On Mon, Jan 25, 2021 at 08:30:05AM +0100, telephil9@gmail.com wrote:
> Quoth ori@eigenstate.org:
> > I'm not aware of anyone or anything populating that
> > directory. Am I wrong?
> >
>
> We could use this to have some 9front community news with a news file published through 9p.
>
It's hard to find someone dumb enough to write a news update on a
regular basis for any sustained amount of time for a small audience with
a narrow focus.
I recommend crowdsourcing it instead of trying something so outlandish
alone.
khm
> We could use this to have some 9front community news with a news file publishe
> d through 9p.
I keep a /lib/news/changelog that announces local changes to the
network's users. I don't see why the 9front distribution couldn't
maintain something similar in /lib/news/9front as part of the hg
repo. E.g. to note things like the recent upas changes.
--lyndon
That's an interesting idea. I'd never thought of auto- populating the directory like that. Then again, I like to keep news(1) very low bandwidth.
there's a simple reason:
we already are used to notifications like this to be sent to the mailinglist.

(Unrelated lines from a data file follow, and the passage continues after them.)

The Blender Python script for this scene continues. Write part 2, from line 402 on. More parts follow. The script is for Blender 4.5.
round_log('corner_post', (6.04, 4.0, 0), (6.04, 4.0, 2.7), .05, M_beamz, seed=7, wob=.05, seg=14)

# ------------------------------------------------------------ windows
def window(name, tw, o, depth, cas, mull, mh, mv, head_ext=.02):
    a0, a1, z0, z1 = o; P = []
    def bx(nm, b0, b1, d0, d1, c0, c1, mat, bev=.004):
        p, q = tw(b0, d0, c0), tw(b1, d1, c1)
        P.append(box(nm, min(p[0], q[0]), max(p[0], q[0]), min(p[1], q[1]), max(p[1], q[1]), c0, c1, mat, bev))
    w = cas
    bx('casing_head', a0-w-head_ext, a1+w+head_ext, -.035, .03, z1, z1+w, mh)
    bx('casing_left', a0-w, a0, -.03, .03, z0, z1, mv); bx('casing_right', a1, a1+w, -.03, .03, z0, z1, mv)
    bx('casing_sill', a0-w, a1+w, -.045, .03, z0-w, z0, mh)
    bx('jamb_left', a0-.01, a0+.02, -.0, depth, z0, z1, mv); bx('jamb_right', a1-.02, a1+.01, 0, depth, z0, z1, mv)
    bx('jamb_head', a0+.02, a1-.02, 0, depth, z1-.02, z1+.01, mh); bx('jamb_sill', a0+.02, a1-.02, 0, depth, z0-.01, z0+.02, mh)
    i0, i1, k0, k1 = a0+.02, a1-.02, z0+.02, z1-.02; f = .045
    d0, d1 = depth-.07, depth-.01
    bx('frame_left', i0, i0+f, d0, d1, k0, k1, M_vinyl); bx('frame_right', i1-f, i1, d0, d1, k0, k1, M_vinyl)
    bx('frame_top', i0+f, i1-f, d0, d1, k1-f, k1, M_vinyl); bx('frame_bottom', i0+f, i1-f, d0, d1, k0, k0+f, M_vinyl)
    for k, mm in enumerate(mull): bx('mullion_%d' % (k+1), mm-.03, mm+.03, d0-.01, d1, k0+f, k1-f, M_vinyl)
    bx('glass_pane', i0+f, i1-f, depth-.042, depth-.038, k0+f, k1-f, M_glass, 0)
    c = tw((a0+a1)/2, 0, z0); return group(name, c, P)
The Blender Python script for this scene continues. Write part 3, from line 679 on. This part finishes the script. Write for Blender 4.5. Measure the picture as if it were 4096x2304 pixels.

changing everything bec. of the technical "novelty" isn't a great idea.
i like how the RSS example is reusing this old convention though :D
On 1/25/21, Lyndon Nerenberg <lyndon@orthanc.ca> wrote:
>> We could use this to have some 9front community news with a news file
>> publishe
>> d through 9p.
>
> I keep a /lib/news/changelog that announces local changes to the
> network's users. I don't see why the 9front distribution couldn't
> maintain something similar in /lib/news/9front as part of the hg
> repo. E.g. to note things like the recent upas changes.
>
> --lyndon
>
On January 25, 2021 11:26:14 AM EST, Lyndon Nerenberg <lyndon@orthanc.ca> wrote:
>> We could use this to have some 9front community news with a news file publishe
>> d through 9p.
>
>I keep a /lib/news/changelog that announces local changes to the
>network's users. I don't see why the 9front distribution couldn't
>maintain something similar in /lib/news/9front as part of the hg
>repo. E.g. to note things like the recent upas changes.
>
>--lyndon
>
why not arrange for each binary to print a list of recent changes to its source code upon first run by each user?
sl
Quoth hiro <23hiro@gmail.com>:
> there's a simple reason:
>
> we already are used to notifications like this to be sent to the mailinglist.
>
> changing everything bec. of the technical "novelty" isn't a great idea.
Though, it may not be a bad option for a
migration guide that gets shown on sysupdate.
Changes show up in 'sysupdate -i' as well
as the mailing list, but for things like
dp9ik, arm64 rootstub, and so on, having
a "how to do the manual steps to migrate"
on sysupdate has seemed like a good idea.